È molto bello il titolo, «Sempre Franco», che Guelfo Fiore e Nicodemo Nazzareno Oliverio hanno scelto per la loro biografia di Franco Marini (Edizioni Lavoro). È bello anche il taglio che questi due amici e collaboratori hanno dato al loro lavoro, con pagine di vita pubblica, ricordi di vita privata e una antologia di interventi politici.

Ed infine è bello il sentimento di affetto, ammirazione e gratitudine per un personaggio di alto livello che è stato in prima fila nel sindacato, la Cisl, nei partiti politici che ha attraversato o fondato (la Dc, il Ppi, la Margherita, il Pd), nelle istituzioni, la presidenza del Senato. Dario Franceschini, che gli fu allievo e amico, scrive una prefazione commossa e colma di gratitudine, ricordando quel «tratto di fierezza e umiltà» che fu la cifra di Marini, e Luigi Sbarra, segretario generale Cisl, aggiunge una Introduzione per illustrare «questo uomo di altri tempi che è di gran lunga più moderno di tanti uomini politici del tempo presente».

Era effettivamente così. Marini teneva in gran considerazione i princìpi ma non trascurava il consenso dell’oggi o domani. Tra i ricordi e gli aneddoti che si ricordano, uno, riferito da un suo amico protagonista sindacale suo pari, è assai divertente: «Avevamo appena chiuso con grande fatica di tanti giorni un accordo importante e Marini aveva già sceso le scale per lottizzare anche gli uscieri!». Per dire che Marini sapeva negoziare in modo inflessibile ma badare anche all’interesse di parte.

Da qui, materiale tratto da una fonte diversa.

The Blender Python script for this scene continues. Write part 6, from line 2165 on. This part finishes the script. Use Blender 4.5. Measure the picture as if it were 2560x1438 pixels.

Era burbero, si dice, in realtà era serio. Merito dell’educazione in una famiglia numerosa e in particolare del padre, operaio della Snia Viscosa. «Mio padre era molto severo, in particolare con me perché ero il più grande. Noi siamo sette fratelli, cinque femmine e due maschi, figli di madri diverse. Un’educazione severa ma a mio parere positiva. La mia era una famiglia molto religiosa».

In una famiglia così nasce il senso del dovere, del rispetto reciproco, dell’obbligo di raggiungere per proprio merito mète importanti ma di non esibire i successi. Ha detto il fratello Sandro: «Quegli anni Ottanta per nostro padre furono bellissimi. Suo figlio aveva raggiunto un traguardo importante che lo riempiva d’orgoglio e di felicità. Franco ha regalato a tutti noi, alla sua famiglia, delle emozioni fortissime. Ma noi abbiamo vissuto questi suoi successi sempre un passo indietro. Ce lo ha insegnato nostro padre … Questi successi avrebbero potuto cambiarlo. E invece no. È rimasto sempre uguale. Sempre vicino a tutti noi».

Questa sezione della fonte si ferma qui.